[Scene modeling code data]
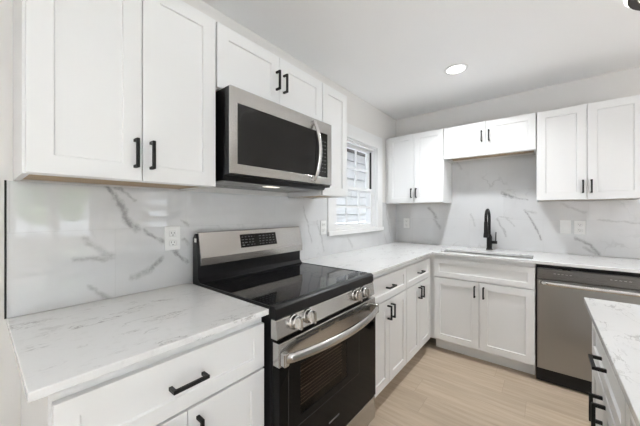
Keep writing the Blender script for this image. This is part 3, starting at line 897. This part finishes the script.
plate(LEFT, -2.688, 1.154, .009, 'white duplex outlet left of the range', 'outlet', gO)
plate(LEFT, -1.478, 1.155, .009, 'white duplex outlet left of the window sill', 'outlet', gO)
plate(BACK, .141, 1.15, .009, 'white duplex outlet near the back corner under the wall cabinet', 'outlet', gO)
plate(BACK, 1.590, 1.152, .009, 'white rocker switch beside the outlet, right of the faucet', 'switch')
plate(BACK, 1.684, 1.150, .009, 'white duplex outlet beside the rocker switch above the dishwasher', 'outlet', gO)

# ------------------------------------------------------------------ lamps
def lamp_data(name, w, size, spread=PI):
    L = bpy.data.lights.new(name, 'AREA'); L.shape = 'DISK'; L.size = size; L.energy = w; L.color = (.95, .98, 1.0)
    L.spread = spread
    return L
def downlight(x, y, label, k=1.0):
    t = thing('recessed_light', (x, y, RH), label, 'ceiling light', 'recessed ceiling lights')
    bm = mk(); lathe(bm, (x, y, RH-.0002), (0, 0, -1), [(.066, 0), (.088, 0), (.086, .005), (.066, .006)], 36, True); obj('trim_ring', bm, M['trim'], t)
    bm = mk(); lathe(bm, (x, y, RH-.0003), (0, 0, -1), [(.0655, 0), (.0655, .003)], 36); obj('lens', bm, M['lens'], t)
    o = bpy.data.objects.new('lamp_light', lamp_data('lamp_light', DOWNLIGHT_W*k, .13, math.radians(134))); COL.objects.link(o)
    o.parent = t; o.location = (0, 0, -.008)
downlight(.893, -.871, 'round recessed ceiling light above the sink corner', 1.35)
for (x, y, lb, k) in ((2.83, -.95, 'round recessed ceiling light right of the flush light, out of frame', .4),
                   (4.0, -1.16, 'round recessed ceiling light in front of the entry door', 1.6),
                   (.95, -4.3, 'round recessed ceiling light added unseen behind the camera, range wall side', .6),  # this lamp and the next two are unseen, added for brightness
                   (2.9, -3.2, 'round recessed ceiling light added unseen over the island, behind the camera', .5),
                   (3.4, -5.2, 'round recessed ceiling light added unseen near the added garden door', .5)):
    downlight(x, y, lb, k)

lx, ly, LR = 2.03, -1.12, .235
t = thing('flush_mount_light', (lx, ly, RH), 'round flush ceiling light with dark bronze rim, top right corner', 'ceiling light')
bm = mk(); lathe(bm, (lx, ly, RH-.0003), (0, 0, -1), [(LR-.02, 0), (LR+.012, 0), (LR+.010, .006), (LR-.02, .006)], 64, True); obj('halo_ring', bm, M['lens2'], t)
bm = mk(); lathe(bm, (lx, ly, RH-.007), (0, 0, -1), [(LR-.036, 0), (LR, 0), (LR+.001, .012), (LR-.004, .016), (LR-.034, .016), (LR-.036, .012)], 64, True); obj('rim', bm, M['bronze'], t)
bm = mk(); lathe(bm, (lx, ly, RH-.010), (0, 0, -1), [(LR-.037, 0), (LR-.037, .008), (.10, .014), (0, .015)], 48); obj('diffuser', bm, emit('frosted_diffuser', (1, .96, .9), .3), t)
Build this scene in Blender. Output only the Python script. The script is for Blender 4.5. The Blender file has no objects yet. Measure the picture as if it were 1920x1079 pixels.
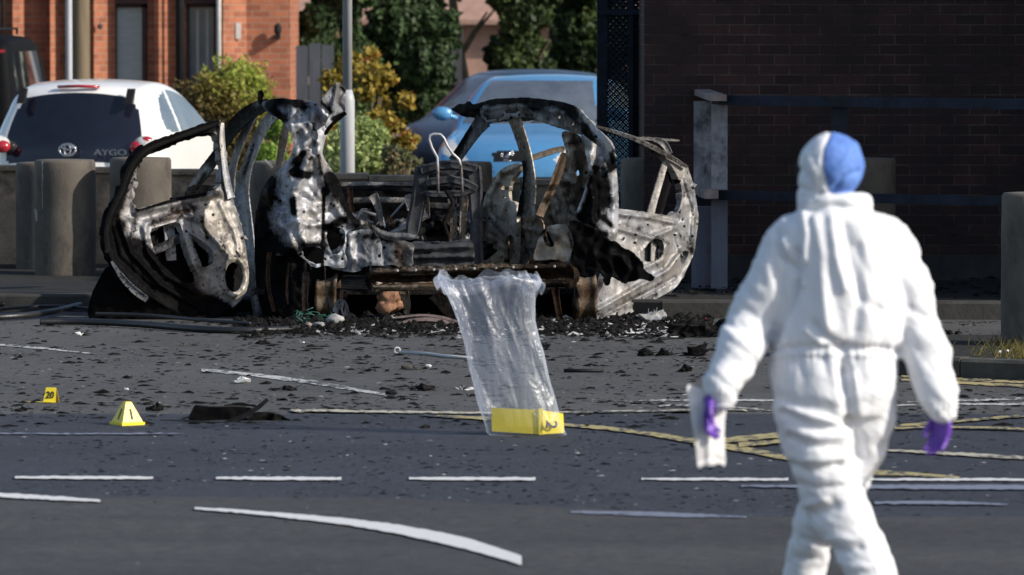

→ Do this:
Transcribe every line from the records above without alteration, and leave out the images.

→ Answer for this exercise:
Keep writing the Blender script for this image. This is part 3, starting at line 897. This part finishes the script.
plate(LEFT, -2.688, 1.154, .009, 'white duplex outlet left of the range', 'outlet', gO)
plate(LEFT, -1.478, 1.155, .009, 'white duplex outlet left of the window sill', 'outlet', gO)
plate(BACK, .141, 1.15, .009, 'white duplex outlet near the back corner under the wall cabinet', 'outlet', gO)
plate(BACK, 1.590, 1.152, .009, 'white rocker switch beside the outlet, right of the faucet', 'switch')
plate(BACK, 1.684, 1.150, .009, 'white duplex outlet beside the rocker switch above the dishwasher', 'outlet', gO)

# ------------------------------------------------------------------ lamps
def lamp_data(name, w, size, spread=PI):
    L = bpy.data.lights.new(name, 'AREA'); L.shape = 'DISK'; L.size = size; L.energy = w; L.color = (.95, .98, 1.0)
    L.spread = spread
    return L
def downlight(x, y, label, k=1.0):
    t = thing('recessed_light', (x, y, RH), label, 'ceiling light', 'recessed ceiling lights')
    bm = mk(); lathe(bm, (x, y, RH-.0002), (0, 0, -1), [(.066, 0), (.088, 0), (.086, .005), (.066, .006)], 36, True); obj('trim_ring', bm, M['trim'], t)
    bm = mk(); lathe(bm, (x, y, RH-.0003), (0, 0, -1), [(.0655, 0), (.0655, .003)], 36); obj('lens', bm, M['lens'], t)
    o = bpy.data.objects.new('lamp_light', lamp_data('lamp_light', DOWNLIGHT_W*k, .13, math.radians(134))); COL.objects.link(o)
    o.parent = t; o.location = (0, 0, -.008)
downlight(.893, -.871, 'round recessed ceiling light above the sink corner', 1.35)
for (x, y, lb, k) in ((2.83, -.95, 'round recessed ceiling light right of the flush light, out of frame', .4),
                   (4.0, -1.16, 'round recessed ceiling light in front of the entry door', 1.6),
                   (.95, -4.3, 'round recessed ceiling light added unseen behind the camera, range wall side', .6),  # this lamp and the next two are unseen, added for brightness
                   (2.9, -3.2, 'round recessed ceiling light added unseen over the island, behind the camera', .5),
                   (3.4, -5.2, 'round recessed ceiling light added unseen near the added garden door', .5)):
    downlight(x, y, lb, k)

lx, ly, LR = 2.03, -1.12, .235
t = thing('flush_mount_light', (lx, ly, RH), 'round flush ceiling light with dark bronze rim, top right corner', 'ceiling light')
bm = mk(); lathe(bm, (lx, ly, RH-.0003), (0, 0, -1), [(LR-.02, 0), (LR+.012, 0), (LR+.010, .006), (LR-.02, .006)], 64, True); obj('halo_ring', bm, M['lens2'], t)
bm = mk(); lathe(bm, (lx, ly, RH-.007), (0, 0, -1), [(LR-.036, 0), (LR, 0), (LR+.001, .012), (LR-.004, .016), (LR-.034, .016), (LR-.036, .012)], 64, True); obj('rim', bm, M['bronze'], t)
bm = mk(); lathe(bm, (lx, ly, RH-.010), (0, 0, -1), [(LR-.037, 0), (LR-.037, .008), (.10, .014), (0, .015)], 48); obj('diffuser', bm, emit('frosted_diffuser', (1, .96, .9), .3), t)
Build this scene in Blender. Output only the Python script. The script is for Blender 4.5. The Blender file has no objects yet. Measure the picture as if it were 1920x1079 pixels.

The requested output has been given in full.